Ya que se acerca la fecha de las primeras comuniones en nuestra Parroquia resolvimos publicar esta experiencia de Sergio Zalba. Es una visión popular del misterio de la Eucaristía y nos ayudará a reflexionar sobre nuestras actitudes frente a este misterio de amor y qué conciencia tenemos y transmitimos a nuestros catecúmenos e hijos.
Fuente: Revista Pastoral N° 258 - Marzo / Abril de 2006
Hace unos días participé en la misa de primeras comuniones en una pequeña parroquia del Gran Buenos Aires. El templo, nacido como la capilla del barrio, es tan bonito como menudo. Los domingos habituales le sobra espacio, pero ese día, estaba repleto y con varias personas afuera.
Se respiraba un clima de verdadera fiesta, como el que suele vivirse en estas ocasiones. Los chicos expectantes, las catequistas nerviosas y atentas a que todo salga como estaba previsto, y los padres, familiares y amigos de los catecúmenos viviendo esta tensa alegría que suelen despertar los momentos más importantes de la vida de los chicos, esos momentos que se constituyen en signo de que están creciendo.
Todo uy lindo, muy agradable, muy festivo... hasta que llegó la homilía. El párroco se despachó diciendo más o menos así: "Espero que con ustedes no ocurra lo mismo que con la mayoría de los niños que después de la primera comunión nunca más vienen a misa. Porque esto es lo que siempre pasa - insistió -: son muchos los que vienen a tomar la primera comunión, algunos después vienen a casarse y más tarde a bautizar a sus hijos... pero a misa no vienen más. Por eso les digo a ustedes que si el próximo domingo y los domingos sucesivos no vienen a misa, esta primera comunión que hoy van a recibir, no les sirve para nada".

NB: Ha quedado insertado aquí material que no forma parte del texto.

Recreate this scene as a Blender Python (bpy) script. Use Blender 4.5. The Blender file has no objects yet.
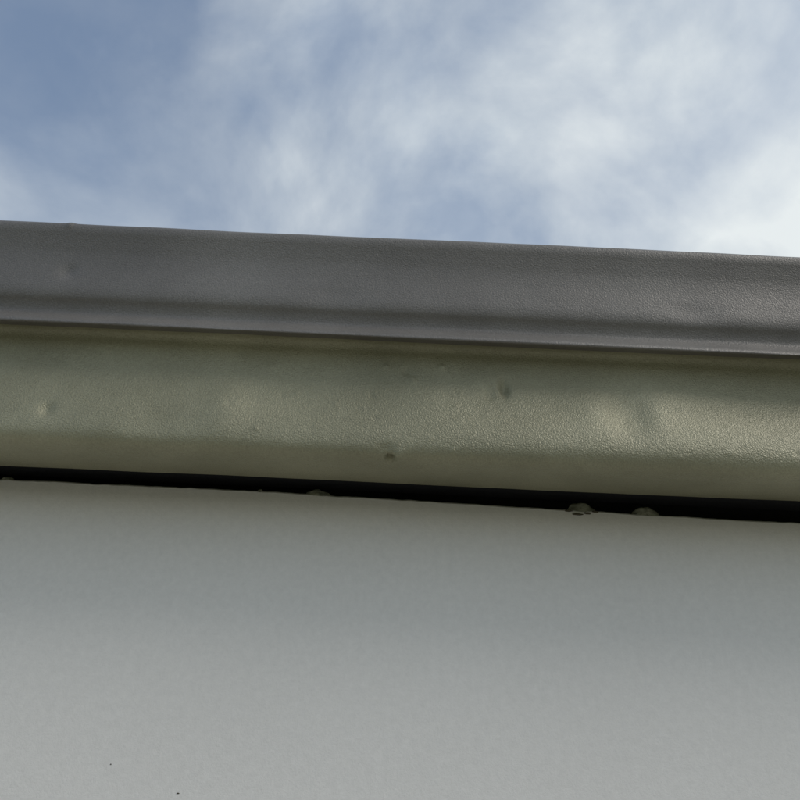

No se anduvo con sutilezas. Y aunque el tono campechano de su discurso logró que las palabras no sonaran demasiado hirientes, dejó en claro algunas cuestiones. En primer lugar, que los dos años de catequesis familiar que habían hecho esos chicos, no tenían valor en sí mismos y que estaban atados a su continuidad en el cumplimiento preceptual. En segundo lugar, que si los chicos y sus familias no volvían a misa, era pura y exclusiva responsabilidad de ellos; ni él ni los catequistas ni nada que tuviera que ver con la estructura eclesial tenían parte en el asunto. Y finalmente, tal vez lo más importante, dejó al descubierto su incomprensión del sentido hondamente humano-religioso y particularmente grutuito de esta fiesta, para teñirla con el color de la culpa y del deber. Sin quererlo, naturalmente, se convirtió - según intuyo - en promotor de su objeto de crítica: serán muy pocos los chicos que sigan participando en las celebraciones eucarísticas.